On Wed, Feb 3, 2010 at 8:28 PM, Mike McGrath mmcgrath@redhat.com wrote:
On Wed, 3 Feb 2010, Mike McGrath wrote:
I really don't know what our users are a measure of. I don't think it's marketing as inode0 suggests, because the people using Fedora already know about it. But if we step back and take our users seriously. We'll find that since Fedora Core 6 released in 2006-10-24 to today, we've experienced a net growth of negative 3%. Yup, a 3% loss of users.
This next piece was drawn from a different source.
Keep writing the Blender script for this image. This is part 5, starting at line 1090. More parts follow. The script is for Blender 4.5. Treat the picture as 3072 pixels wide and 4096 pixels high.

Our own users are moving _AWAY_ from Fedora. For whatever reason more users have chosen to not use Fedora then who have chosen to use Fedora. I suspect many have moved downsteam to Enterprise Linux. Which is ok but it's an indication that people came, tried Fedora, and moved on.
Along with the above... If we're going to be the best at something don't we need to pick something to be the best at?
http://www.linux.com/learn/docs/ldp/282996-choosing-the-best-linux-distribut...
I particularly like this:
"Ubuntu edges out its closest contenders, Fedora and openSUSE, because its development team is constantly focused on the end-user experience."
What is it we're focused on? Do I need to just ask everyone individually and hope we all say the same thing?
Sadly they don't have categories like the best linux distribution for developers there.